The national grid already runs for short periods with next to no fossil fuels. Last month a record 97% of electricity was generated using zero-carbon energy sources for a short period and a new record of 94% was set for a whole day.
These new records give National Grid confidence to run a 100% zero-carbon electricity grid for short periods from next year. They anticipate that half the electricity would be generated by onshore and offshore wind, a third by solar, a tenth by nuclear and biomass, and a tenth imported through undersea cables called interconnectors from renewable sources in Europe.

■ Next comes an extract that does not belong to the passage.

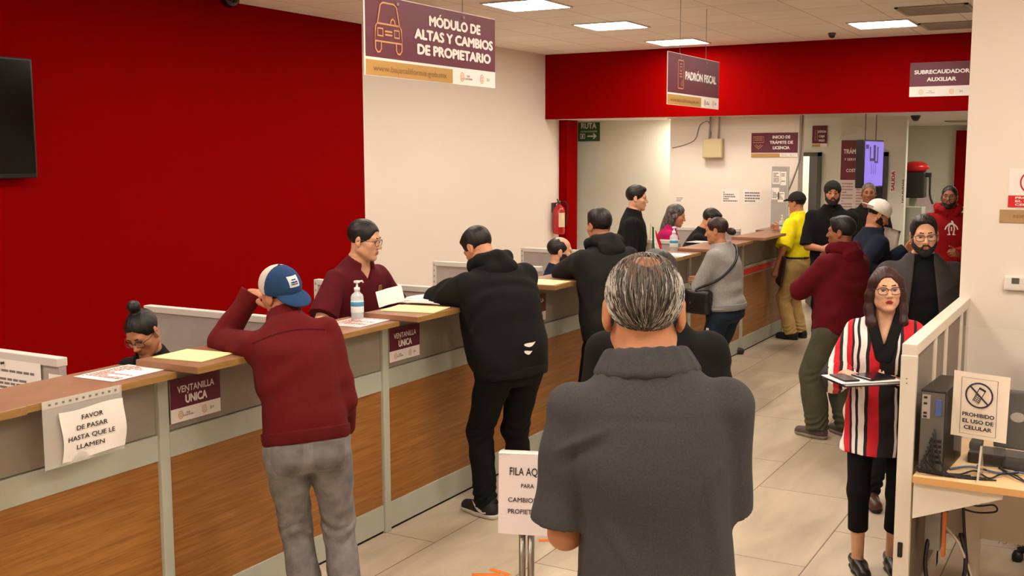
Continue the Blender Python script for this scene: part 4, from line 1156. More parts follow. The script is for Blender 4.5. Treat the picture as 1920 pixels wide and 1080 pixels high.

We have transformed how we generate electricity before. The UK created the first national electricity grid in the world in 1935 powered by coal, adding oil in the 1950s and from the 1960s nuclear. These were eclipsed in the 1990s, when electricity generation underwent a rapid transformation to gas-fired power stations.
The speed at which gas is now being replaced by renewables for electricity generation is astonishing. Just 15 years ago, gas and coal power plants made up 75% of electricity generation, while renewables were a paltry 2%. Last year, more electricity came from renewables than from fossil fuels. This rapid progress is mirrored around the world. Nearly 50 countries in Europe, South America and Africa now generate more than 50% of their electricity from renewable energy sources.
Making the electricity grid carbon-free is the first step. The next step is to electrify everything. A kilowatt-hour of electricity was responsible for about 500g of CO2 emissions in 2012, this is now only 150g and will soon be close to zero. Switching to technologies that are powered by electricity is how we will eliminate the emissions from fossil fuels that are damaging our climate.
We can all be part of this energy transition. It is possible to dispense with gas and oil in the home altogether and power our daily lives entirely on electricity using electric cars, scooters and bikes, electric heat pumps, electric induction hobs, and cordless battery-operated power tools and lawnmowers. These small changes to how we do things will give us a safer, healthier future.
And it won’t necessarily cost more. With a renewable energy system, there will be times when there is a surplus of energy, and our electricity will be cheap or even free. With a smart meter and your energy supplier’s phone app, combined with a time-of-use tariff, you can save money by matching your consumption to times when the grid is running on renewables and the price is low.
The Agile Octopus tariff goes a step further and will pay consumers to take energy off the grid whenever the wholesale price drops below zero – this happens when a surplus of renewable electricity is destabilising the grid. Octopus notifies customers by text alert and pays them to charge the car, run the dishwasher and charge their devices. The zero-carbon future is on the way.